The ranking minority member on the House Transportation and Infrastructure Committee, Peter DeFazio (also D-OR), also criticized the Republican majority for the failure to properly provide adequate levels of infrastructure funding, in typical DeFazio style:

   Mr. DeFAZIO. I would be kind of embarrassed if I was in the majority and that is what I was wasting time on while people are trapped in traffic, while people are dying, because we can’t maintain our transit systems. People are blowing out tires because we can’t repair the roads.

And, oh, we are all for infrastructure until it comes to paying for it. We passed a 5-year bill. We paid for it with phony money. We pretended that when we have private tax collection, that it will make money–private tax collection. Republicans have passed that twice before. It kind of pissed off the American people. And guess what, it lost money each time, and then we put it back in the IRS.
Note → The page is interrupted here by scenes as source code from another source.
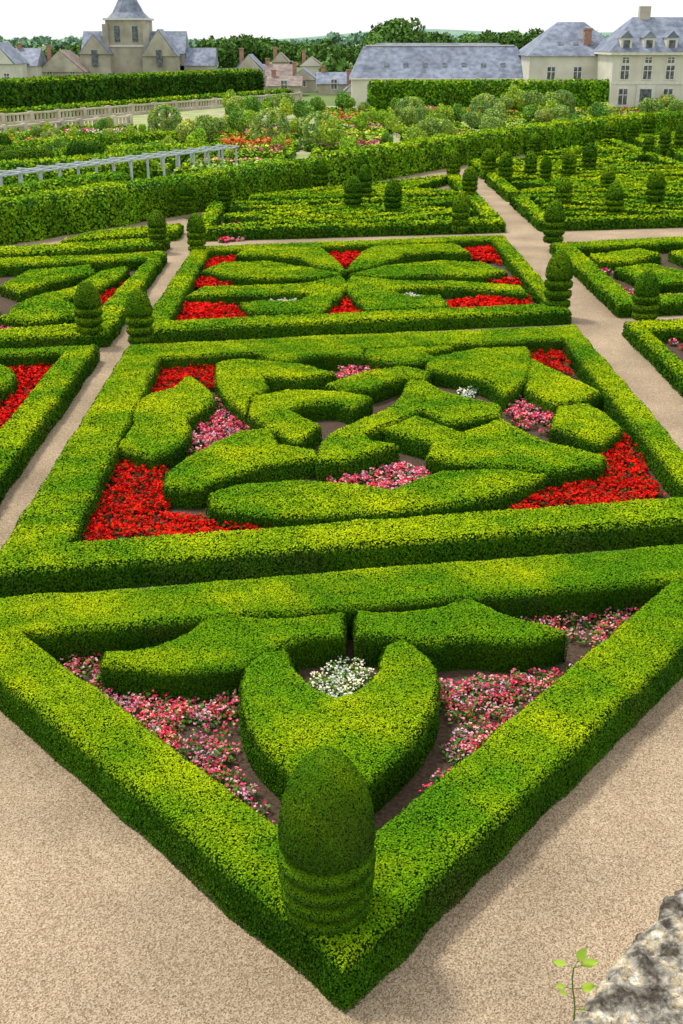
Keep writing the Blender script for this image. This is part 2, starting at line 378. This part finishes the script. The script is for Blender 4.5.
# ---------------------------------------------------------------- topiary
def revolve(prof,x,y,z0,hh,r,n=40):
    V=[];T=[]
    for k,(pr,pz) in enumerate(prof):
        for i in range(n):
            a=2*math.pi*i/n; V.append((x+pr*r*math.cos(a),y+pr*r*math.sin(a),z0+pz*hh))
    for k in range(len(prof)-1):
        for i in range(n):
            j=(i+1)%n; T+=[(k*n+i,k*n+j,(k+1)*n+j),(k*n+i,(k+1)*n+j,(k+1)*n+i)]
    return np.array(V),T
PROF=[(.50,-.03),(.80,.0),(.88,.012),(.91,.035),(.86,.055),(.66,.066),(.66,.086),(.86,.096),(.94,.110),(.97,.134),(.91,.156),(.70,.168),(.70,.192),(.90,.202),(.98,.218),(1.01,.244),(.95,.266),(.72,.278),(.72,.302),(.93,.312),(1.01,.328),(1.03,.356),(.97,.380),(.74,.392),(.74,.416),(.92,.426),(.985,.450),(1.0,.51),(.965,.60),(.90,.69),(.79,.78),(.63,.865),(.45,.93),(.26,.975),(.10,.997),(.001,1.0)]
PROF2=[(.40,-.03),(.80,.0),(.92,.03),(.88,.09),(.58,.11),(.58,.16),(.90,.18),(.99,.22),(.95,.27),(.60,.29),(.60,.34),(.95,.36),(1.0,.40),(.98,.45),(.62,.47),(.62,.51),(.93,.53),(.97,.58),(.88,.70),(.72,.82),(.48,.92),(.22,.98),(.001,1.0)]
TP=[(327,908,743,94),(141,342,288,27),(90,332,280,27),(557,306,250,27),(644,318,270,26),(197,250,213,18),(158,243,210,18),(553,241,200,21),(613,216,182,18),(460,230,193,17),(353,208,176,18),(393,212,179,17),(320,189,158,16),(187,210,180,14),(225,205,175,14),(505,180,152,14),(530,176,151,12),(568,177,150,14),(563,206,178,16),(607,190,168,14),(654,206,170,18),(545,181,156,11),(363,181,155,12),(648,136,112,12),(664,151,127,11),(679,149,118,10)]
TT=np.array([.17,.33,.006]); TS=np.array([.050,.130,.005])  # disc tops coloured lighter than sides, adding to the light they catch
def topi(x,y,z,zt,r,near=False):
    dep=y*cp+(H-z)*sp; pr=PROF if near else PROF2; n=48 if near else 20
    V,T=revolve(pr,x,y,z,zt-z,r,n=n)
    TL=[]
    for k in range(len(pr)-1):
        groove=(max(pr[k][0],pr[k+1][0])<.76 and pr[k+1][1]<.52)  # grooves stay leafless; dark base colour paints shade between the tiers
        if not groove: TL+=T[k*2*n:(k+1)*2*n]
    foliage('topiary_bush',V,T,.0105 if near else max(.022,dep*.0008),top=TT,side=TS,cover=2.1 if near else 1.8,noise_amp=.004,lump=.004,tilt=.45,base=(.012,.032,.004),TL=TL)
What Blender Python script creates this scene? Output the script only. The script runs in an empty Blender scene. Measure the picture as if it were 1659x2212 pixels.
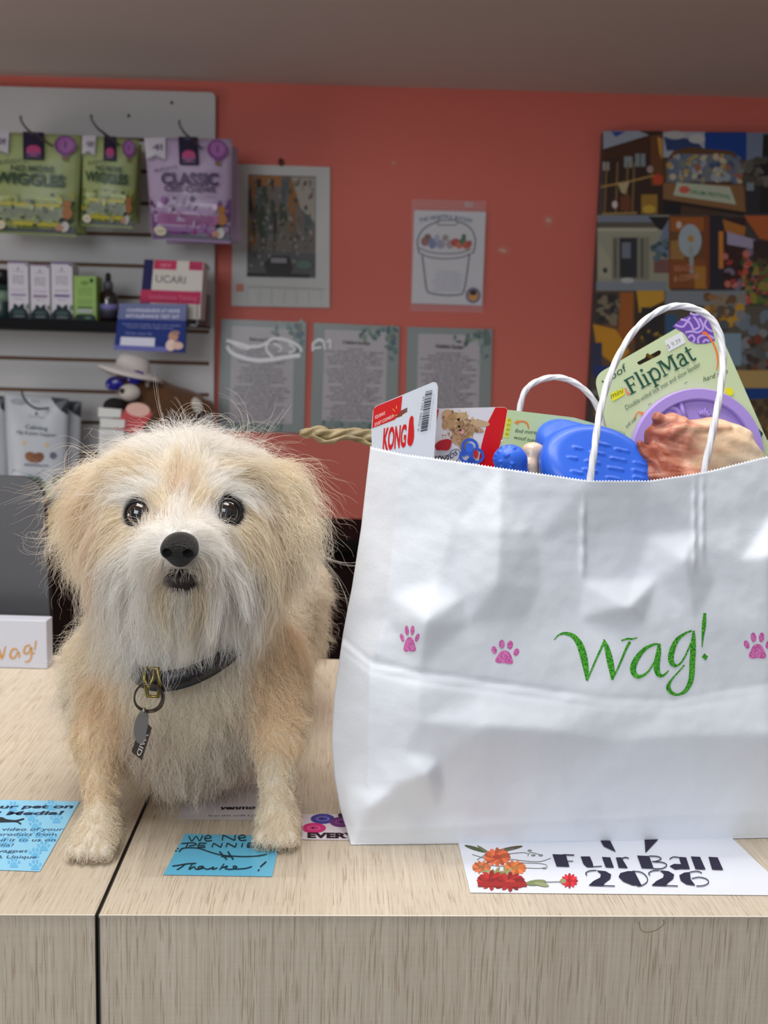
import bpy, bmesh, math, random
import numpy as np
from mathutils import Vector, Matrix, noise
from mathutils.bvhtree import BVHTree
from mathutils.kdtree import KDTree
from mathutils.geometry import tessellate_polygon, delaunay_2d_cdt

SC = bpy.context.scene
COL = SC.collection
random.seed(7)
RNG = np.random.default_rng(11)

# ------------------------------------------------------------------ camera
CAM_H = 0.366            # metres above the counter top (the counter top is z = 0)
PITCH = math.radians(8.2)
ROLL = 0.029
FPX = 2200.0
CF = Vector((0, math.cos(PITCH), -math.sin(PITCH)))
_U0 = Vector((0, math.sin(PITCH), math.cos(PITCH)))
_R0 = Vector((1, 0, 0))
CR = _R0 * math.cos(ROLL) + _U0 * math.sin(ROLL)
CU = -_R0 * math.sin(ROLL) + _U0 * math.cos(ROLL)
CP = Vector((0, 0, CAM_H))
cam_data = bpy.data.cameras.new('camera')
cam = bpy.data.objects.new('camera', cam_data)
COL.objects.link(cam)
cam.matrix_world = Matrix(((CR.x, CU.x, -CF.x, CP.x), (CR.y, CU.y, -CF.y, CP.y), (CR.z, CU.z, -CF.z, CP.z), (0, 0, 0, 1)))
cam_data.sensor_fit = 'HORIZONTAL'
cam_data.sensor_width = 36.0
cam_data.lens = FPX / 1659 * 36
cam_data.clip_start = 0.02
cam_data.dof.use_dof = True
cam_data.dof.focus_distance = 0.74
cam_data.dof.aperture_fstop = 13.0
SC.camera = cam

# ------------------------------------------------------------------ light and exposure
SC.view_settings.view_transform = 'Standard'
SC.view_settings.look = 'None'
SC.view_settings.gamma = 1
SC.view_settings.use_curve_mapping = False
SC.view_settings.exposure = 0.0
SC.cycles.diffuse_bounces = 8
SC.cycles.max_bounces = 14
world = bpy.data.worlds.new('world')
SC.world = world
world.use_nodes = True
world.node_tree.nodes['Background'].inputs[0].default_value = (0.80, 0.88, 1.0, 1)
world.node_tree.nodes['Background'].inputs[1].default_value = 0.42

def area(name, loc, target, size, sizey, power, color):
    l = bpy.data.lights.new(name, 'AREA')
    l.shape = 'RECTANGLE'; l.size = size; l.size_y = sizey
    l.energy = power; l.color = color
    o = bpy.data.objects.new(name, l)
    COL.objects.link(o)
    o.location = loc
    d = Vector(target) - Vector(loc)
    o.rotation_euler = d.to_track_quat('-Z', 'Y').to_euler()
    return o

area('ceiling_panel_light', (-0.25, 0.38, 1.52), (-0.1, 0.72, 0.0), 1.0, 0.45, 12.5, (1.0, 0.985, 0.96))
area('shop_window_daylight', (-1.2, -1.5, 1.05), (0.0, 0.9, 0.05), 1.6, 1.1, 29.0, (0.95, 0.97, 1.0))
area('rear_fill_light', (0.1, 0.95, 1.56), (0.0, 2.4, 0.2), 1.6, 0.4, 27.5, (1.0, 0.96, 0.93))  # added fill lamp that brightens the back wall
area('side_fill_light', (-2.4, 1.0, -0.25), (0.6, 2.0, 0.95), 0.9, 0.9, 11.0, (1.0, 0.95, 0.92))  # unseen fill lamp, added to lift the ceiling drop and back wall

# ------------------------------------------------------------------ pixel <-> world on real planes
def ray(px, py):
    return (CF + CR * ((px - 829.5) / FPX) - CU * ((py - 1106) / FPX))
def at_y(px, py, y):
    d = ray(px, py); return CP + d * (y / d.y)
def at_z(px, py, z=0.0):
    d = ray(px, py); return CP + d * ((z - CP.z) / d.z)
def on_plane(px, py, pt, n):
    d = ray(px, py); return CP + d * ((Vector(pt) - CP).dot(n) / d.dot(n))
def to_px(p):
    v = Vector(p) - CP; z = v.dot(CF)
    return (829.5 + FPX * v.dot(CR) / z, 1106 - FPX * v.dot(CU) / z)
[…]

But, no, this time it is going to make money and we are going to use it and pay for infrastructure. Give me a break. And the Federal Reserve makes that money and puts it in a reserve account with a computer. Let’s take that money and spend it.

Basically, you are just averting the real problem here, which is we need to have a serious discussion about how we are going to pay to build America’s infrastructure and become a world leader again and be the envy of the world again.

The SPEAKER pro tempore. The Chair will remind Members of the House to refrain from vulgarity in debate.

(DeFazio ended up being one of the two Democrats voting “present” on the resolution.)

Some of the resolution’s supporters got a bit defensive on the topic of transportation “user fees” (i.e. the existing excise taxes on the highway usage of gasoline and diesel fuel that go to the Highway Trust Fund) and why a tax on crude oil (which goes to plastics, home heating oil, and many other non-highway uses) is not a user fee. The resolution’s sponsor, Dr. Charles Boustany (R-LA) said that “Ronald Reagan believed that a user fee was important, a specific user fee. I think he and I would both agree that a specific user fee is important for infrastructure. This is not a user fee. This is a detrimental tax on American competitiveness, on American jobs, on American wages, on American energy security, and it hits at the very foundation of our national security. It is the wrong way to go.”

Rep. Garrett Graves (R-LA) said that “We need to work together in a bipartisan manner to come up with a new user fee concept to get us additional dollars for infrastructure.  This was a unilateral proposal. This was not subject to hearings, and it is not appropriate. It is contrary to our economy; it is contrary to American interests; and it is going to increase our trade deficit.  Mr. Speaker, I strongly urge that we support this legislation and that we move forward in a bipartisan manner to fix the user fee concept to increase the investment in infrastructure to where we can improve our roadways.”

Blumenauer also quoted from a letter from the Transportation Construction Coalition that said, in part:

While the sincerity of the Obama Administration’s proposal for a Highway Trust Fund solution is dubious given its release three months after the President signed the FAST Act into law, a per barrel oil tax of that magnitude would be a real and permanent solution. And its nexus to highway users as a revenue mechanism is far more honest than the budget gimmicks, deficit spending and burdens placed on non-transportation sectors of the economy that the Congress has deployed since 2008 to keep investment in the surface transportation programs essentially static.

We certainly respect the right of members of Congress to disagree with the President’s proposal, but it is incumbent upon anyone who does so to bring forward an alternative way to achieve the same objective. We strongly believe all potential revenue options should be on the table. Preliminarily disparaging one significant solution just makes it more difficult to resolve a problem that has plagued Congress for nearly a decade.